Tuesday, September 29, 2009


Day Three of my journey through the Impulse! albums by Keith Jarrett's group with Dewey Redman, Charlie Haden and Paul Motian. To recap: Fort Yawuh - adventurous and interesting; Treasure Island - super '70s, somewhat indulgent, but very accessible. Today, we discuss Jarrett and co.'s follow-up to the listener-friendly Treasure Island, Back Hand, an album whose title seems to encapsulate the band’s attitude toward their listeners – they really seem to be giving us the back of their hand on much of this disc.

We begin with “Inflight,” a nine-minute sprint on which Jarrett’s piano playing is based around stride rhythms, while Redman spins out a long and complicated melody. The two compete for space, playing aggressively and rather freely for the full length of the piece as Haden and Motian spin their wheels in back. This track reminds me of Ornette Coleman’s Science Fiction, in large part because Haden and Redman are playing in a manner similar to what they offered on that album and Broken Shadows – bluesy and hard-swinging, but also seeming to hover in place rather than charge forward. Despite Jarrett’s frenetic outpouring of notes, the piece seems static; it never goes anywhere, though it’s very pretty and a lot of fun while it lasts.

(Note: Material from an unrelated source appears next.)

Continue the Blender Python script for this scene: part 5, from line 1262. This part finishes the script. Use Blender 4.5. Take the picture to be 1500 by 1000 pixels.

“Kuum” begins with some sort of wooden flute and various shakers and hand-held percussion devices. Haden starts bowing madly as the flute offers endless repetitive variations on a single phrase that eventually give way to long breathy tones. Eventually, Haden stops bowing and begins plucking the bass, and it sounds like metal cables being hit with a wrench. There’s lots of percussion all around him (including that annoying squiggly instrument I talked about yesterday), and occasional outbursts from reed and/or flute. No piano at all. This is the sort of thing a live audience would put up with, but does it belong on a studio album, particularly for almost 12 minutes? I’m not sure. It’s not something I’d listen to twice.

The album’s third track, “Vapallia,” is piano trio plus percussion, very melodic and baroque and easily the most conventionally beautiful track thus far. My guess is that it probably kicked off Side Two on vinyl.

The title track (sort of – it’s written as “Backhand,” but the album cover has the two-word version) sends Jarrett back into Vince Guaraldi territory, and when he and Redman duet on the melody it’s very nice stuff indeed. Later on, it gets even better; Jarrett’s solo is like a waterfall landing on highly polished glass, sending bright outbursts of light shimmering in all directions. Very nice. I’m not sure whether Paul Motian did something to piss off the engineer or this was just The Way Things Were Done in the early ’70s, but he’s way too far back in the mix to have any real impact on things. I’m willing to believe that his bandmates could hear him at the time Back Hand was recorded, but those of us experiencing it after the fact would like to know he had more than cymbals at his disposal. Also, this track could have been less than 11 minutes long, but I’m not sure what I’d cut.

This is definitely my least favorite of the albums thus far. As enjoyable as some parts of Back Hand are, they seem mostly to be recordings of the musicians playing for themselves and each other, rather than the listener, especially “Kuum,” and frankly, they disappear from memory almost as soon as they’re over.

That's it for today; tomorrow, Death and the Flower, recorded at the same sessions as Back Hand.